The stage set up of the ACO was not well considered for Zappa's music. The percussion section was spread across what looked like forty feet! The basses were on one side, the electric guitars in the middle and the pianos on the other side. Strings, horns, woodwinds were spread out all over the place. It was obvious, one man, not even the talented Steven Sloane, could wave his arms skillfully enough to tie it all together. Add to that the muddying effect of the "warm" acoustics of Carnagie Hall and the sound was like some spongy memory of a distant jazz band that is heard as through a dream - like in Brian Robinson's In Search of the Miraculous.
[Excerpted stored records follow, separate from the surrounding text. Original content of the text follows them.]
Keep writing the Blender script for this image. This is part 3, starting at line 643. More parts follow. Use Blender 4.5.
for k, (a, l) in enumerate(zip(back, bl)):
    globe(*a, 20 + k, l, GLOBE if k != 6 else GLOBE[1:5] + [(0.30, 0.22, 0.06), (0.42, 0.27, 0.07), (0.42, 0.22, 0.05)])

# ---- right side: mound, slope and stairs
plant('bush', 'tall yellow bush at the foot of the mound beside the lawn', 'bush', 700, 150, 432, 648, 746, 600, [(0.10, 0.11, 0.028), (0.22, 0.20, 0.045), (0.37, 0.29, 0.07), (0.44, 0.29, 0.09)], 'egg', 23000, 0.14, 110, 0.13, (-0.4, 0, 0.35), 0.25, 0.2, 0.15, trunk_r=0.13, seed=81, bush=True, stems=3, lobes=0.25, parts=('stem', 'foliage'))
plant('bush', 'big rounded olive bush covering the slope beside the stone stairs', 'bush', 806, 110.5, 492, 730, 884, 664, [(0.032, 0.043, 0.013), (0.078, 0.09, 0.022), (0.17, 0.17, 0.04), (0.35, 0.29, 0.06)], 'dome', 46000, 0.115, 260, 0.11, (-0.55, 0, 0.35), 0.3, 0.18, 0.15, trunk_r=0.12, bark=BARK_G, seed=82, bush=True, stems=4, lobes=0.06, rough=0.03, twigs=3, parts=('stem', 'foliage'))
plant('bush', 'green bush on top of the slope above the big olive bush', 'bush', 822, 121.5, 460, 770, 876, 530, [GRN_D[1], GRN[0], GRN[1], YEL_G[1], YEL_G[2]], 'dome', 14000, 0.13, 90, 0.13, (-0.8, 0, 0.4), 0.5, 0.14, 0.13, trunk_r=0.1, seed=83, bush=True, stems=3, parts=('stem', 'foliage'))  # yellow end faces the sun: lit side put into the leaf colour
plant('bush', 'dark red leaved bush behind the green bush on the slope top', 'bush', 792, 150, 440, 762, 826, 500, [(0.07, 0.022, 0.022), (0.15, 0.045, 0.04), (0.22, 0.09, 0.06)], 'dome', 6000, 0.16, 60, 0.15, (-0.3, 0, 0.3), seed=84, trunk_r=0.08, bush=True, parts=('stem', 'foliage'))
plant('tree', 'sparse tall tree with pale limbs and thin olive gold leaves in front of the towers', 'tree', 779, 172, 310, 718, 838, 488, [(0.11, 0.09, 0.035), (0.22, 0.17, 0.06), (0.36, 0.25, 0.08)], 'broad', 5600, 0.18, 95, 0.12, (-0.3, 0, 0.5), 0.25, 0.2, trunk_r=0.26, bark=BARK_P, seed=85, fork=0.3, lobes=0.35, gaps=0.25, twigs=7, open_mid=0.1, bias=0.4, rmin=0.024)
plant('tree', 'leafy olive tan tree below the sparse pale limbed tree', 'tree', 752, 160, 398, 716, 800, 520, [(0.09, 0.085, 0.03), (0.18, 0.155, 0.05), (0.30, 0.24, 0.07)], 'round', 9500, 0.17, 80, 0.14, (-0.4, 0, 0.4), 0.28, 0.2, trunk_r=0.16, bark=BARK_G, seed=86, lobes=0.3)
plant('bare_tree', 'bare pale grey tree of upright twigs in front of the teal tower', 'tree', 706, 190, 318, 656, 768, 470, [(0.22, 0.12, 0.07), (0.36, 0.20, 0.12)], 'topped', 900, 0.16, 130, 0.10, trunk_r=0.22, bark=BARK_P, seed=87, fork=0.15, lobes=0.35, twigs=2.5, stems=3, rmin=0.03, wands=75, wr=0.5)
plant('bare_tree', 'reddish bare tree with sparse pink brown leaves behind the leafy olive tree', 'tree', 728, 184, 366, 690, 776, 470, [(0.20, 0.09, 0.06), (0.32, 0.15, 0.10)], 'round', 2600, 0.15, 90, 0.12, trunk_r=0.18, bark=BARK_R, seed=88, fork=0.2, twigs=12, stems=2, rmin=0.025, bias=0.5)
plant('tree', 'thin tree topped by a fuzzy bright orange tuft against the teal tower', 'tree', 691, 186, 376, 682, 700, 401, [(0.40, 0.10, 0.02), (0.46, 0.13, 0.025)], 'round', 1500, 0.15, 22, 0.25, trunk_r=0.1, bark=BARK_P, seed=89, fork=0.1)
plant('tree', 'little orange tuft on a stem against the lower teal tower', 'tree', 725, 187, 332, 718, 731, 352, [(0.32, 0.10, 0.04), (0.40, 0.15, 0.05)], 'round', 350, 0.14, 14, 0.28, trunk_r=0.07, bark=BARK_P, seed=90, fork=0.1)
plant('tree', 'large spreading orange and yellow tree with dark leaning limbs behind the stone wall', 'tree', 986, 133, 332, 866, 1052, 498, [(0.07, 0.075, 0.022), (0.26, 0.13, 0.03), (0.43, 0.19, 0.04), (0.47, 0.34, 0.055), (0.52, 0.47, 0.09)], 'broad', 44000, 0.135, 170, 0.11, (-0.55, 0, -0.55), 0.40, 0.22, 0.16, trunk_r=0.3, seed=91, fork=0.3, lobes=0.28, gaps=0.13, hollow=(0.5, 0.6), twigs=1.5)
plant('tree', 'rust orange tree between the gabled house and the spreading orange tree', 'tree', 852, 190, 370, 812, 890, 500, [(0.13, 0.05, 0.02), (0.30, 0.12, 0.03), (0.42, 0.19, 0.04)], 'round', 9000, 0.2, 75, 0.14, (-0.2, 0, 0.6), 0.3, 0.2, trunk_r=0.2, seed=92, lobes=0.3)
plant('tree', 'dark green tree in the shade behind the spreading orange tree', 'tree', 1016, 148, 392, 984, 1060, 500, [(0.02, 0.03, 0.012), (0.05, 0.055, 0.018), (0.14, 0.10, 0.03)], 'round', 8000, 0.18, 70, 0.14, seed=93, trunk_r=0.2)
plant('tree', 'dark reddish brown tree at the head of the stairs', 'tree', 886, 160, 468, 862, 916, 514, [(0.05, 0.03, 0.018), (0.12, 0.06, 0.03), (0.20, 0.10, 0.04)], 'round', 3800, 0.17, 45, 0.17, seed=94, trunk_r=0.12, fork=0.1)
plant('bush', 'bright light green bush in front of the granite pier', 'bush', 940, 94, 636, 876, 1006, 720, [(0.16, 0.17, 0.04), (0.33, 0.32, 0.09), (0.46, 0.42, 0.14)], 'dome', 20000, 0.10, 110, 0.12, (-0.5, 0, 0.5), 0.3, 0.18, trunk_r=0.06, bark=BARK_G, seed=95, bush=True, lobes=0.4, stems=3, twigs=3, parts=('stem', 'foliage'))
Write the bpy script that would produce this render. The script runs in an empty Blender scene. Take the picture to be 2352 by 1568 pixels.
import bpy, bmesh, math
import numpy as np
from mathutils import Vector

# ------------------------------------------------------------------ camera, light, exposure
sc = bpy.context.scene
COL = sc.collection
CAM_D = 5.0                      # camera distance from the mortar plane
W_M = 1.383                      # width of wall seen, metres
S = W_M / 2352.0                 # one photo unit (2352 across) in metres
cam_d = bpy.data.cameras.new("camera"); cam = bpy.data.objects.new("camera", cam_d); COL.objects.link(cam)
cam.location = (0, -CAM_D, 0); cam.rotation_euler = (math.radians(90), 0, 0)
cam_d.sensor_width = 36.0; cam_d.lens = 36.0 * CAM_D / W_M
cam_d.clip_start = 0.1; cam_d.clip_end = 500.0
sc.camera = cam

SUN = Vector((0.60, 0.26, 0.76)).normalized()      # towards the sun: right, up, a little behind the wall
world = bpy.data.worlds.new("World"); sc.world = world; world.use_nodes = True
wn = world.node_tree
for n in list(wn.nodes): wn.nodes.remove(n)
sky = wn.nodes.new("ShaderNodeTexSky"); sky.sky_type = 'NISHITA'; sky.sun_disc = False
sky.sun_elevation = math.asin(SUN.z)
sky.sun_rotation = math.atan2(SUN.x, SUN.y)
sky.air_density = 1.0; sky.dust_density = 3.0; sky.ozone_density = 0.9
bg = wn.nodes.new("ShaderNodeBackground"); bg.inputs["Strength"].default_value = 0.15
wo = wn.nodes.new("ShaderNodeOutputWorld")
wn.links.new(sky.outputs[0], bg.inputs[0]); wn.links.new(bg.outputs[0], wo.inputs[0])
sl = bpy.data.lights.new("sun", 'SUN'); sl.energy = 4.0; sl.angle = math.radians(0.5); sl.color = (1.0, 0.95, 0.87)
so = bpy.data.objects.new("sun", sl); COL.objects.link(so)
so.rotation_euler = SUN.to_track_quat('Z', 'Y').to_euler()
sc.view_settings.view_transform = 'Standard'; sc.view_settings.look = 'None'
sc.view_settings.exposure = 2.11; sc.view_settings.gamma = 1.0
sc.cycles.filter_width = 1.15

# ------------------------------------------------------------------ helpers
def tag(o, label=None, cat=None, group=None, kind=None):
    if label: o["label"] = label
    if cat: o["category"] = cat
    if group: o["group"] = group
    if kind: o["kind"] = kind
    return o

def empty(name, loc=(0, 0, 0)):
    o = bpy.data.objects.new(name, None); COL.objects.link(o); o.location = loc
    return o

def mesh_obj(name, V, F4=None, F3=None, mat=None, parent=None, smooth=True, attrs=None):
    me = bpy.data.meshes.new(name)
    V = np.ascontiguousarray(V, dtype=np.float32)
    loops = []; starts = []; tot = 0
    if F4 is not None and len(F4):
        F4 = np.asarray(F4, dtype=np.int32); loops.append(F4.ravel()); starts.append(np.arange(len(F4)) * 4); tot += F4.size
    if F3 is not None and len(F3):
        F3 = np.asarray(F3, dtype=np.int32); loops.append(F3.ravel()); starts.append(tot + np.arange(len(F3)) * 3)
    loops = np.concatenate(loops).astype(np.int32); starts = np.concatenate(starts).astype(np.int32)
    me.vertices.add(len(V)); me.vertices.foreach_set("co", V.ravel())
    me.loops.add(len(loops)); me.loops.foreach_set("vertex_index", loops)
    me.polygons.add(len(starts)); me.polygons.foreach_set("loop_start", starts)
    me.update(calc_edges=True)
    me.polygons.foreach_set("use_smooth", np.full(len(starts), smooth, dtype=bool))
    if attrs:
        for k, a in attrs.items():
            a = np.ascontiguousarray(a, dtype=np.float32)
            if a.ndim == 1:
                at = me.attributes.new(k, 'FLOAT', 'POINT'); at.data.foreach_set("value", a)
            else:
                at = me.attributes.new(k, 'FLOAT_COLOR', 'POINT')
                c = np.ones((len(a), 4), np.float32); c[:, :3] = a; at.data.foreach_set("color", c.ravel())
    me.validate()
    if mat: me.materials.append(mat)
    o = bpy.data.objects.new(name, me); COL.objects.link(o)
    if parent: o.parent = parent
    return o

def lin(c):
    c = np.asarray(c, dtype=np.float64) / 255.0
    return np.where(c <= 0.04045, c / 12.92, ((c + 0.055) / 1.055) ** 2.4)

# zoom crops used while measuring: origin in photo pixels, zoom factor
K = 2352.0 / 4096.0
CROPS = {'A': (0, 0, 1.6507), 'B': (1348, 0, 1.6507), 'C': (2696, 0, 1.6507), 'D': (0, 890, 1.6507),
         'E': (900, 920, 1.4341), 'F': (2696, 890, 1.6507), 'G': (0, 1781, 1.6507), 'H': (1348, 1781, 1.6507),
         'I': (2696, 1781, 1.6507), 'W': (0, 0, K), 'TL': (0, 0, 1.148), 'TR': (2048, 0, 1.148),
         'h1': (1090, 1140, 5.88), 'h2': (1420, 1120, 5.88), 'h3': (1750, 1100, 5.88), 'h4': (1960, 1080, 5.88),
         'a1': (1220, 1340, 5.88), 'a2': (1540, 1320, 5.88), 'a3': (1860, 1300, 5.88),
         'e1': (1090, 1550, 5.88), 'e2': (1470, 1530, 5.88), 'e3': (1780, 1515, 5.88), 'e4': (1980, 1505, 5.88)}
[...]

Maybe if I had never heard Zappa and his band play live, I too, like the cheering throng, would have thought that this was great. When it was over, I was exhausted. While the crowd roared on, I stood there in silence. I realized that even the passage of 35 years hadn't muddied the sound of Zappa's music that plays in my mind as much as even a great symphony orchestra in a great hall had just done. I thought to myself: the orchestra is obsolete; it can not play the music. The whale has died.

Like Ishmael, I floated off on what seemed like Frank Zappa's coffin pondering what I had just heard. When finally I washed ashore at home, I did what Zappa did at the end of his life; I played my synthesizer. I listened to 11 against 12 for a few minutes and felt fine.

I look forward to the next ACO concert. Hey, it takes more than one harpoon to kill Moby Dick.